The Baker administration, which favors keeping a
cap in place on one solar subsidy program, is now tinkering with another solar
price support.
State officials say they plan to change the way a key solar
subsidy is auctioned to curb price speculation by hedge funds and Wall Street
firms. Judith Judson, the commissioner of the state Department of Energy
Resources, estimates the changes in auction rules will save electricity
ratepayers at least $20 million a year.
“We think if there’s an opportunity to save $20 million and
keep moving forward on our clean energy goals, we’re going to pursue it,”
Judson said in a telephone interview.
But critics of the move say the change is being carried out
with no public debate and may actually increase electricity rates rather than
lower them. The critics also say the latest move is another sign that concern
among utility executives about the high cost of solar power is driving policy
within the Baker administration.
Elise Zoli, an attorney at Goodwin Procter who represents
clean tech clients, urged Judson in a letter to withdraw the new auction rules.
She said the changes will lead to auctions “dominated and controlled by retail
electric suppliers, to the exclusion of financial, environmental, and solar
sector participants.” She said restricting the number of bidders at the auction
could lead to lower prices for solar credits and less income for solar
developers.
Solar power in Massachusetts receives two major state
subsidies. One subsidy, called a net metering credit, is provided for each
megawatt hour of solar electricity fed into the power grid. The other is a
solar renewable energy credit, or SREC, which is awarded to developers for each
megawatt hour of solar electricity they produce. Both subsidies are paid for by
the state’s electric utilities and passed along to their customers through
their bills.
A state task force released a long-awaited report in May saying
that the growth of solar power is dependent on subsidies and that the subsidies
yield more economic benefits to ratepayers than they cost. But some members of
the task force said the economic benefits of solar could be attained at far
less cost. One utility executive said Massachusetts ratepayers are paying more
than twice as much as Connecticut ratepayers for solar power.
The Baker administration is moving to reduce the ratepayer
cost of solar power. For example, the administration sided
with utility executives on net metering credits. The
availability of net metering credits is capped in each utility service area.
The cap limit has already been reached in the National Grid service territory
and is nearing the limit in the Eversource territory. A majority of the state
task force backed raising the net metering cap, but the Baker administration
came out in favor of keeping the existing cap in place until a more
cost-effective solar energy program can be developed.
The Baker administration is now moving to change the way
SRECs are auctioned. Solar power generators are issued one SREC for each
megawatt of solar power they generate. The credits are a source of funding for
solar developers because companies selling electricity in Massachusetts are
required to buy credits equal to a small percentage of their sales.

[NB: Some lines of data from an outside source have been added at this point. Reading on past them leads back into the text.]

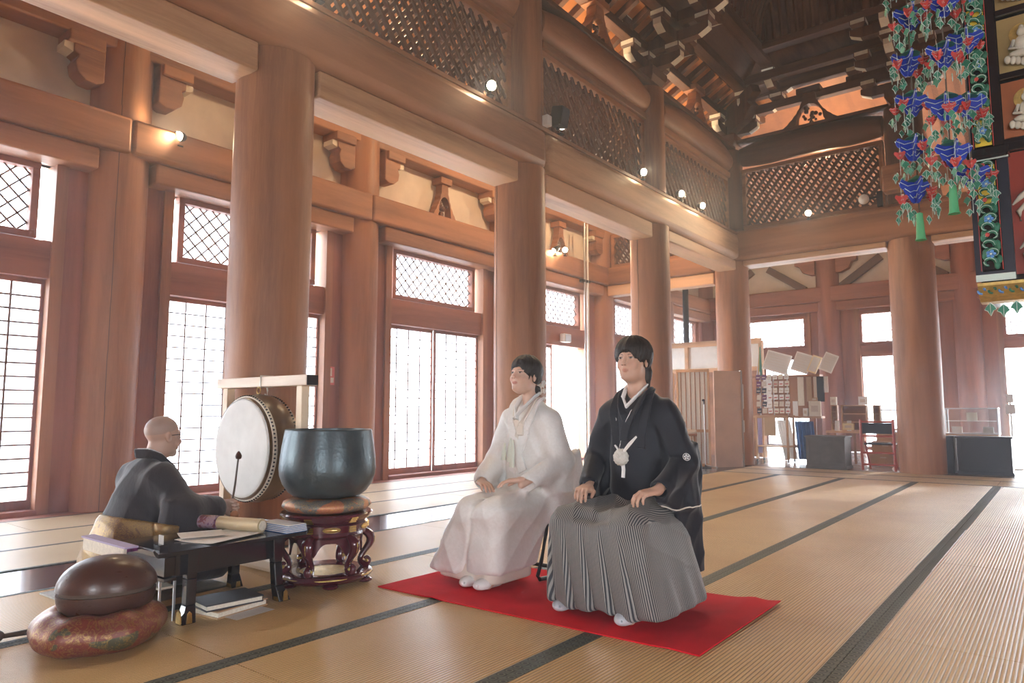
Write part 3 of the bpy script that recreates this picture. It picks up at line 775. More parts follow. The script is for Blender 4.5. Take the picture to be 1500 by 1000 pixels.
# ================================================================== INSTRUMENTS, DESK, RUG
# red felt rug under the couple
def rug():
    P = [(-3.14, 2.74), (-1.235, 2.80), (-1.22, 3.80), (-3.12, 3.62)]
    nx, ny = 60, 32; mb = MB(); top = []
    def q(u, v):
        a = [P[0][k]*(1-u)+P[1][k]*u for k in (0, 1)]; b = [P[3][k]*(1-u)+P[2][k]*u for k in (0, 1)]
        x, y = [a[k]*(1-v)+b[k]*v for k in (0, 1)]
        z = .0075 + .010*math.exp(-((u-.93)/.03)**2)*(.4+v) + .006*math.exp(-((u-.22)/.02)**2)*(1-v) + .014*max(0, u-.955)/.045*v
        return (x, y, z)
    vs = [q(i/nx, j/ny) for i in range(nx+1) for j in range(ny+1)]
    vs += [(p[0], p[1], p[2]-.006) for p in vs]
    N = (nx+1)*(ny+1); I = lambda i, j: i*(ny+1)+j
    fs = []
    for i in range(nx):
        for j in range(ny):
            f = (I(i, j), I(i+1, j), I(i+1, j+1), I(i, j+1)); fs += [f, tuple(k+N for k in f[::-1])]
    for i in range(nx):
        for j, fl_ in ((0, 0), (ny, 1)):
            f = (I(i, j), I(i+1, j), I(i+1, j)+N, I(i, j)+N); fs.append(f if fl_ else f[::-1])
    for j in range(ny):
        for i, fl_ in ((0, 1), (nx, 0)):
            f = (I(i, j), I(i, j+1), I(i, j+1)+N, I(i, j)+N); fs.append(f if fl_ else f[::-1])
    mb.add(vs, fs); o = mb.build('rug', M['red_felt'], smooth=60)
    tag(o, 'bright red felt rug on the tatami under the seated couple', 'rug')
rug()

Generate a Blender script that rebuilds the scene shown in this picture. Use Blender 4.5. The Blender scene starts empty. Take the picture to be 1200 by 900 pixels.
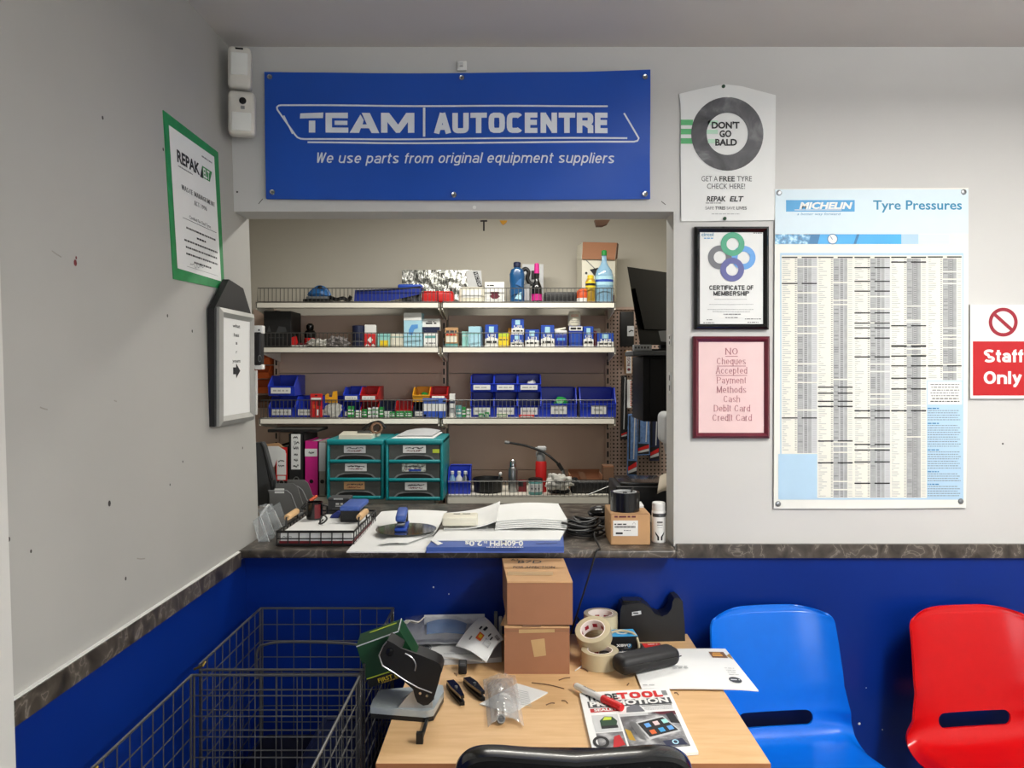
import bpy, bmesh, math, random
from mathutils import Vector, Matrix, noise as mnoise
random.seed(7)
F, CX, CY, EYE = 900.0, 606.0, 434.0, 1.6      # focal length and vanishing point of the photograph (1200x900), eye height
C = bpy.context.scene.collection

# ------------------------------------------------------------------ measuring
def X(px, d): return (px - CX) * d / F
def Z(py, d): return EYE - (py - CY) * d / F
def P(px, py, d): return Vector((X(px, d), d, Z(py, d)))
def G(px, py, z):                                  # point of a level surface at height z
    d = (EYE - z) * F / (py - CY)
    return Vector((X(px, d), d, z))

# ------------------------------------------------------------------ materials
MATS = {}
def lin(c):
    return tuple(((v / 255) / 12.92 if v / 255 <= .04045 else ((v / 255 + .055) / 1.055) ** 2.4) for v in c)
def mat(key, col, rough=.5, metal=0.0, noise=.06, scale=18.0, bump=0.0, trans=0.0, alpha=1.0, coat=0.0, spec=.5, stretch=None, detail=3):
    m = bpy.data.materials.new(key); m.use_nodes = True
    nt = m.node_tree; n = nt.nodes; l = nt.links
    b = n['Principled BSDF']
    b.inputs['Roughness'].default_value = rough; b.inputs['Metallic'].default_value = metal
    b.inputs['Specular IOR Level'].default_value = spec
    b.inputs['Coat Weight'].default_value = coat; b.inputs['Coat Roughness'].default_value = .08
    b.inputs['Transmission Weight'].default_value = trans; b.inputs['Alpha'].default_value = alpha
    tc = n.new('ShaderNodeTexCoord'); mp = n.new('ShaderNodeMapping'); l.new(tc.outputs['Object'], mp.inputs['Vector'])
    if stretch: mp.inputs['Scale'].default_value = stretch
    nz = n.new('ShaderNodeTexNoise'); nz.inputs['Scale'].default_value = scale; nz.inputs['Detail'].default_value = detail
    l.new(mp.outputs['Vector'], nz.inputs['Vector'])
    mx = n.new('ShaderNodeMix'); mx.data_type = 'RGBA'
    c = lin(col); k = noise
    mx.inputs['A'].default_value = (*[max(0, v * (1 - 2 * k)) for v in c], 1)
    mx.inputs['B'].default_value = (*[min(1, v * (1 + 2 * k)) for v in c], 1)
    l.new(nz.outputs['Fac'], mx.inputs['Factor']); l.new(mx.outputs['Result'], b.inputs['Base Color'])
    if bump:
        bp = n.new('ShaderNodeBump'); bp.inputs['Strength'].default_value = bump; bp.inputs['Distance'].default_value = .004
        l.new(nz.outputs['Fac'], bp.inputs['Height']); l.new(bp.outputs['Normal'], b.inputs['Normal'])
    MATS[key] = m
    return m
def ramp_over(key, stops, scale, detail=6, distort=0.0, tex='NOISE', stretch=None, rough_=None):
    """recolour a material through a colour ramp over a procedural texture"""
    m = MATS[key]; nt = m.node_tree; n = nt.nodes; l = nt.links; b = n['Principled BSDF']
    tc = n.new('ShaderNodeTexCoord'); mp = n.new('ShaderNodeMapping'); l.new(tc.outputs['Object'], mp.inputs['Vector'])
    if stretch: mp.inputs['Scale'].default_value = stretch
    t = n.new('ShaderNodeTexNoise'); t.inputs['Scale'].default_value = scale; t.inputs['Detail'].default_value = detail; t.inputs['Distortion'].default_value = distort
    l.new(mp.outputs['Vector'], t.inputs['Vector'])
    r = n.new('ShaderNodeValToRGB'); l.new(t.outputs['Fac'], r.inputs['Fac'])
    el = r.color_ramp.elements
    while len(el) < len(stops): el.new(.5)
    for e, (p, c) in zip(el, stops): e.position = p; e.color = (*lin(c), 1)
    l.new(r.outputs['Color'], b.inputs['Base Color'])
    return m

mat('wall_paint', (198, 197, 194), .6, noise=.035, scale=2.2, bump=.06, detail=8)
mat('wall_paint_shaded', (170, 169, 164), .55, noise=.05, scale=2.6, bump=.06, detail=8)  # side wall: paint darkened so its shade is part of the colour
mat('ceiling_paint', (206, 202, 197), .8, noise=.03, scale=3)
mat('back_wall_paint', (194, 189, 176), .7, noise=.03, scale=2)
mat('blue_wall', (6, 40, 122), .28, spec=.28, noise=.10, scale=3, bump=.04, detail=8)
mat('marble', (60, 55, 50), .35)
ramp_over('marble', [(.30, (34, 30, 27)), (.47, (70, 63, 56)), (.535, (86, 79, 71)), (.555, (128, 120, 110)), (.575, (80, 73, 66)), (.8, (46, 41, 37))], 17, detail=11, distort=.7)
mat('concrete_floor', (84, 84, 84), .6, noise=.15, scale=5)
mat('jamb_white', (206, 205, 200), .5, noise=.03, scale=4)
mat('speck_dark', (48, 44, 42), .7); mat('speck_red', (110, 24, 28), .5); mat('stain', (150, 147, 140), .7, noise=.1)
mat('white', (230, 230, 226), .5, noise=.015); mat('paper', (231, 232, 230), .7, noise=.02, scale=8)
mat('pouch_grey', (150, 152, 156), .35, metal=.3, noise=.15, scale=25, bump=.5); mat('paper_grey', (196, 198, 200), .6, noise=.05, scale=30); mat('cream', (226, 222, 204), .5, noise=.03)
mat('shelf_white', (243, 238, 224), .4, noise=.02); mat('panel_tan', (198, 173, 158), .65, noise=.04, scale=3)
mat('black', (16, 16, 17), .45, noise=.1); mat('screen_black', (9, 9, 10), .5, noise=.1, spec=.2); mat('black_gloss', (10, 10, 11), .22, noise=.1, coat=.3)
mat('black_soft', (18, 18, 20), .55, noise=.15, scale=60, bump=.05); mat('ink', (24, 24, 26), .6, noise=.02)
mat('grey_ink', (120, 120, 122), .7, noise=.1, scale=80); mat('pale_ink', (176, 178, 178), .7, noise=.1, scale=80)
mat('grey_cell', (164, 166, 166), .65, noise=.12, scale=55); mat('dark_grey', (62, 64, 66), .5); mat('mid_grey', (128, 130, 130), .5)
mat('light_grey', (196, 198, 198), .5); mat('wire', (104, 104, 102), .38, metal=.75, noise=.15); mat('wire_dark', (64, 64, 62), .4, metal=.6, noise=.15)
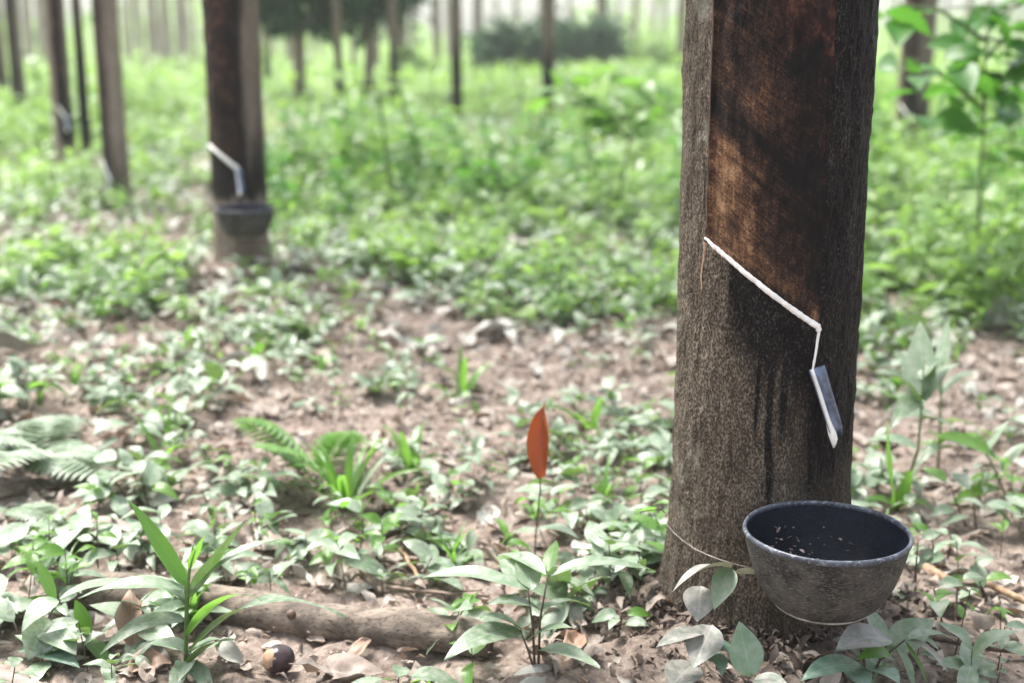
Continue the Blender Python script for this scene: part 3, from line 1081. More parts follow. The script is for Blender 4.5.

Some
SRECs are sold through contracts between solar developers and companies selling
electricity to consumers. Each year, however, SRECs not sold through contracts
are put up for auction.
Judson said half of all SRECs in 2013 were sold at auction,
while in 2014 a quarter of the credits were auctioned off. She said a
significant number of the credits sold at auction – more than two-thirds of
them in 2014 – were purchased by hedge funds and Wall Street firms on the
assumption that the market for SRECs will tighten this year and next and the
SRECs can be sold at a profit. Judson declined to name the hedge funds and Wall
Street firms.
State officials hope to curb future speculation in SRECs by
establishing a two-tier bidding system starting with an auction scheduled later
this month. The pot of SRECs up for auction will be split in two, with half
available only to utilities and other entities selling electricity directly to
customers who need the credits to comply with state law. The remaining half of
the SRECs can be purchased by anyone, but no one party could buy more than 10
percent of the credits.
Zoli, in her letter to Judson, said the changes violate
existing regulations and laws, but state officials say only the rules of the
auction are being changed. “All auctions have rules,” Judson said. “This is
simply designing rules for an effective market.”
Judson said the state’s utilities didn’t lobby directly for
the changes, but she said the companies have been supportive of the changes.
Janet Gail Besser, vice president of policy and government
relations at the clean energy group NECEC and a member of the solar task force,
said she wasn’t troubled by the new auction rules. “The changes proposed
are intended to reduce the cost of the SREC program for electricity customers
and do not appear to be unreasonable,” she said.